* BEGIN Information supplied *
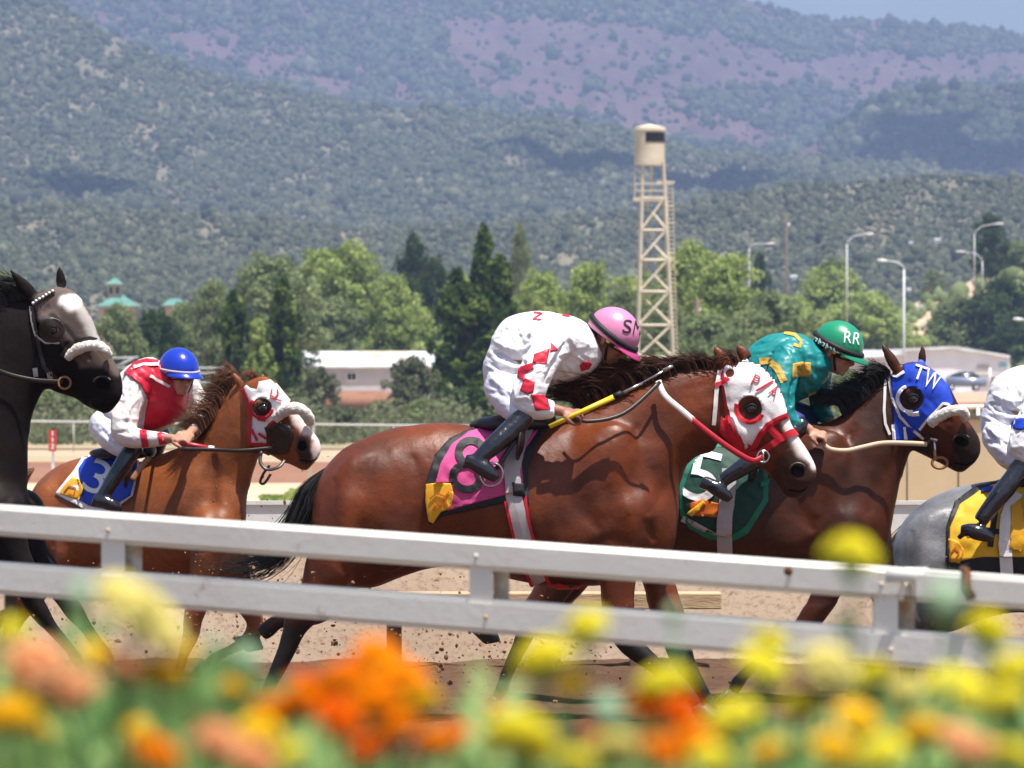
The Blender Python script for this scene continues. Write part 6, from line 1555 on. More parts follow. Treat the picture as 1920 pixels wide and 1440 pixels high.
def frame(pitch, yaw, roll=0):
    return Matrix.Rotation(math.radians(yaw), 3, 'Z') @ Matrix.Rotation(math.radians(pitch), 3, 'Y') @ Matrix.Rotation(math.radians(roll), 3, 'X')
def head(mb, c, R, neck=None):
    T = lambda *p: Vector(c) + R @ Vector(p)
    mb.ell(T(0, 0, .03), .095, .076, .098, R); mb.ell(T(.030, 0, -.045), .064, .060, .080, R); mb.ell(T(.030, 0, -.092), .050, .046, .034, R)
    mb.ell(T(.074, 0, -.108), .017, .020, .016, R); mb.ell(T(.086, 0, .018), .018, .048, .011, R)
    mb.tube([T(.088, 0, .004), T(.101, 0, -.020), T(.113, 0, -.040), T(.098, 0, -.052)], [.009, .011, .014, .010], n=10)
    for s in (-1, 1):
        mb.ell(T(.066, s * .036, -.032), .026, .020, .022, R); mb.ell(T(-.006, s * .078, -.02), .016, .009, .028, R); mb.ell(T(.104, s * .011, -.046), .009, .007, .007, R)
    mb.ell(T(.089, 0, -.070), .012, .022, .006, R); mb.ell(T(.086, 0, -.083), .012, .020, .007, R)
    if neck is not None: mb.tube([T(-.015, 0, -.03), T(-.025, 0, -.09), Vector(neck)], [.058, .056, .07], n=14)
def helmet(e, c, R, mt, band=None, peakmat=None, s=1.06, bandr=.016):
    T = lambda *p: Vector(c) + R @ Vector(p)
    m_ = MB(); cx, cz = -.004, .028; rx, ry, rz = .134 * s, .110 * s, .125 * s
    m_.ell(T(cx, 0, cz), rx, ry, rz, R, nu=32, nv=14, zmin=-.22)
    h = m_.build('helmet', M[mt], e)
    # peak
    m_ = MB(); vs = []; n = 20
    for i in range(n + 1):
        a = math.radians(-62 + 124 * i / n); ex = .058 * math.cos(math.radians(-62 + 124 * i / n) * 1.35) ** .7
        for (o, z) in ((-.006, .012), (ex, -.008 - ex * .22)):
            for dz in (0, -.006): vs.append(T(cx + (rx + o) * math.cos(a) * .985, (ry + o * .8) * math.sin(a) * .985, cz - .018 + z + dz))
    fs = []
    for i in range(n):
        q = i * 4; w_ = q + 4; fs += [(q, w_, w_ + 2, q + 2), (q + 1, q + 3, w_ + 3, w_ + 1), (q + 2, w_ + 2, w_ + 3, q + 3)]
    m_.add(vs, fs); m_.build('peak', M[peakmat or mt], h)
    if band:
        m_ = MB(); pts = []
        for i in range(41):
            a = 2 * math.pi * i / 40; pts.append(T(cx + rx * 1.0 * math.cos(a), ry * 1.0 * math.sin(a), cz + .002 - .012 * math.cos(a)))
        m_.tube(pts, [bandr] * 41, n=8, flat=1.0, cap=False); m_.build('helmet_band', M[band], h)
    # chin strap and rear harness
    m_ = MB()
    for sd_ in (-1, 1): m_.tube([T(.02, sd_ * .094, .01), T(.03, sd_ * .075, -.05), T(.045, sd_ * .045, -.10), T(.05, 0, -.122)], [.007] * 4, n=6, flat=.5)
    m_.ell(T(-.085, 0, -.012), .03, .06, .035, R); m_.build('chin_strap', M['cl_black'], h)
    return h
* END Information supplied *
Every line above should be returned exactly; the pictures stay out.

- [Finished task]:
The Blender Python script for this scene continues. Write part 6, from line 1555 on. More parts follow. Treat the picture as 1920 pixels wide and 1440 pixels high.
def frame(pitch, yaw, roll=0):
    return Matrix.Rotation(math.radians(yaw), 3, 'Z') @ Matrix.Rotation(math.radians(pitch), 3, 'Y') @ Matrix.Rotation(math.radians(roll), 3, 'X')
def head(mb, c, R, neck=None):
    T = lambda *p: Vector(c) + R @ Vector(p)
    mb.ell(T(0, 0, .03), .095, .076, .098, R); mb.ell(T(.030, 0, -.045), .064, .060, .080, R); mb.ell(T(.030, 0, -.092), .050, .046, .034, R)
    mb.ell(T(.074, 0, -.108), .017, .020, .016, R); mb.ell(T(.086, 0, .018), .018, .048, .011, R)
    mb.tube([T(.088, 0, .004), T(.101, 0, -.020), T(.113, 0, -.040), T(.098, 0, -.052)], [.009, .011, .014, .010], n=10)
    for s in (-1, 1):
        mb.ell(T(.066, s * .036, -.032), .026, .020, .022, R); mb.ell(T(-.006, s * .078, -.02), .016, .009, .028, R); mb.ell(T(.104, s * .011, -.046), .009, .007, .007, R)
    mb.ell(T(.089, 0, -.070), .012, .022, .006, R); mb.ell(T(.086, 0, -.083), .012, .020, .007, R)
    if neck is not None: mb.tube([T(-.015, 0, -.03), T(-.025, 0, -.09), Vector(neck)], [.058, .056, .07], n=14)
def helmet(e, c, R, mt, band=None, peakmat=None, s=1.06, bandr=.016):
    T = lambda *p: Vector(c) + R @ Vector(p)
    m_ = MB(); cx, cz = -.004, .028; rx, ry, rz = .134 * s, .110 * s, .125 * s
    m_.ell(T(cx, 0, cz), rx, ry, rz, R, nu=32, nv=14, zmin=-.22)
    h = m_.build('helmet', M[mt], e)
    # peak
    m_ = MB(); vs = []; n = 20
    for i in range(n + 1):
        a = math.radians(-62 + 124 * i / n); ex = .058 * math.cos(math.radians(-62 + 124 * i / n) * 1.35) ** .7
        for (o, z) in ((-.006, .012), (ex, -.008 - ex * .22)):
            for dz in (0, -.006): vs.append(T(cx + (rx + o) * math.cos(a) * .985, (ry + o * .8) * math.sin(a) * .985, cz - .018 + z + dz))
    fs = []
    for i in range(n):
        q = i * 4; w_ = q + 4; fs += [(q, w_, w_ + 2, q + 2), (q + 1, q + 3, w_ + 3, w_ + 1), (q + 2, w_ + 2, w_ + 3, q + 3)]
    m_.add(vs, fs); m_.build('peak', M[peakmat or mt], h)
    if band:
        m_ = MB(); pts = []
        for i in range(41):
            a = 2 * math.pi * i / 40; pts.append(T(cx + rx * 1.0 * math.cos(a), ry * 1.0 * math.sin(a), cz + .002 - .012 * math.cos(a)))
        m_.tube(pts, [bandr] * 41, n=8, flat=1.0, cap=False); m_.build('helmet_band', M[band], h)
    # chin strap and rear harness
    m_ = MB()
    for sd_ in (-1, 1): m_.tube([T(.02, sd_ * .094, .01), T(.03, sd_ * .075, -.05), T(.045, sd_ * .045, -.10), T(.05, 0, -.122)], [.007] * 4, n=6, flat=.5)
    m_.ell(T(-.085, 0, -.012), .03, .06, .035, R); m_.build('chin_strap', M['cl_black'], h)
    return h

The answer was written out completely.